While the U.S. still welcomes most foreign investment — and President Donald Trump has courted it — money from China has drawn particular scrutiny as the world’s two biggest economies with opposing ideologies battle for global supremacy.

Deals financed by China’s state-owned banks, the ones studied in the AidData report, are especially problematic. The lenders are controlled by China’s central government and the Communist Party’s Central Financial Commission, and they are directed to advance China’s strategic goals.

In total, the AidData report found China lent more than $2 trillion from 2000 through 2023 around the world, double the highest previous estimates and a surprise to even longtime analysts of China’s rise. And much of the lending to wealthy countries was focused on critical minerals and high-tech assets — rare earths and semiconductors needed for fighter jets, submarines, radar systems, precision-guided missiles and telecom networks.

“The U.S., under both (former President Joe) Biden and Trump, have been beating this drum for more than a decade that Beijing is a predatory lender,” said Brad Parks, executive director of AidData. “The irony is very rich.”Until now, a full accounting of China’s state lending has never been published because much of the financing is buried beneath layers of secrecy, masked by Western-sounding shell companies and mislabeled by international databases as ordinary private financing.

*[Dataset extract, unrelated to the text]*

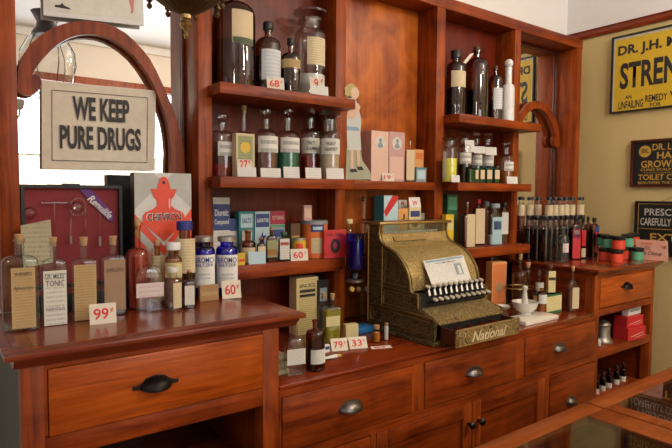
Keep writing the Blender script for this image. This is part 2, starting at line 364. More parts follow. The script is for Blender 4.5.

“There is a complete lack of transparency that speaks to the lengths to which China goes, whether through shell companies or confidentiality agreements or redactions, to make it extremely difficult to come up with this full picture,” said Scott Nathan, the former head of the U.S. International Development Finance Corp., an agency set up in the first Trump term to invest in foreign projects deemed in the U.S. national interest.

Since the report’s last documented loan in 2023, U.S. scrutiny has gotten better. Screening mechanisms, such as the interagency Committee on Foreign Investment in the U.S., got beefed up in 2020 to protect sensitive sectors in the economy.

But China has gotten better, too, in part by setting up banks and branches overseas — more than 100 in recent years — that then lend to offshore entities, further clouding the origins of the money.

“In places where there are more cops on the beat,” Parks said, “it has found ways to work around barriers to entry.”